Start Information supplied

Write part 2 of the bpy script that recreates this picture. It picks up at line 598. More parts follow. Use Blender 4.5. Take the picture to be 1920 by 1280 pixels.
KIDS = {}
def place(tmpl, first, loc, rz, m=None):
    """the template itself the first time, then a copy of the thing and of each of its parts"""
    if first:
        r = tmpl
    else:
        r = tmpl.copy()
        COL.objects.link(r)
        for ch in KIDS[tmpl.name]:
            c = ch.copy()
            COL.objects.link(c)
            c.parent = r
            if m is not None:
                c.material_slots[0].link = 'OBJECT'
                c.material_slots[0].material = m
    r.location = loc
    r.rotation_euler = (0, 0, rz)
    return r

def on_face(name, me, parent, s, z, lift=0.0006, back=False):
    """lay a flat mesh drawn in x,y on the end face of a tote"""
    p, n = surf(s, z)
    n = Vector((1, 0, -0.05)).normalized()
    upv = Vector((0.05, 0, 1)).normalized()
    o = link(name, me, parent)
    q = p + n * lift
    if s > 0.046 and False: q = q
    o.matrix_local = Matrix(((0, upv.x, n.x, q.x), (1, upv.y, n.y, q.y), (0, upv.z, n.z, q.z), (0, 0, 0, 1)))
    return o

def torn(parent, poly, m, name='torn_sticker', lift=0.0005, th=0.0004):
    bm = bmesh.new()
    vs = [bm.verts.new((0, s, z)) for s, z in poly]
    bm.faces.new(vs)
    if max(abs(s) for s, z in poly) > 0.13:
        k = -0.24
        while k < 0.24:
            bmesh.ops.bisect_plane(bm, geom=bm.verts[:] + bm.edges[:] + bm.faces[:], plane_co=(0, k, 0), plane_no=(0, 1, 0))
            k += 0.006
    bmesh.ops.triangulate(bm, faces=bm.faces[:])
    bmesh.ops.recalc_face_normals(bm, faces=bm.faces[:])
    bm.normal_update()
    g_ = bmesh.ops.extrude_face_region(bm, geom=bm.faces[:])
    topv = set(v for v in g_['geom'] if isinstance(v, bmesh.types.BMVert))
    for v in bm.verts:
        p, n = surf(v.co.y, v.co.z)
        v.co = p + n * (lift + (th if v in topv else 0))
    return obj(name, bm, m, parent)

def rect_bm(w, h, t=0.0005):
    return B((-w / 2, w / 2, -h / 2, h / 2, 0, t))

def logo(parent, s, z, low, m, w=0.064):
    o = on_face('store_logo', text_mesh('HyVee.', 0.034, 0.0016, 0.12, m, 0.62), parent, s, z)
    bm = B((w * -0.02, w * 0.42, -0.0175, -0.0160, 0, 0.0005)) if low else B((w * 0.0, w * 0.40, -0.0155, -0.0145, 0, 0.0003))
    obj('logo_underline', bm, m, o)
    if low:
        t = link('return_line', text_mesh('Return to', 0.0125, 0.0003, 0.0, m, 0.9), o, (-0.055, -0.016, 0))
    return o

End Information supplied

**Work to do**
Pick every line with "parts" in it and copy it.

**Answer to this problem**
Write part 2 of the bpy script that recreates this picture. It picks up at line 598. More parts follow. Use Blender 4.5. Take the picture to be 1920 by 1280 pixels.
    """the template itself the first time, then a copy of the thing and of each of its parts"""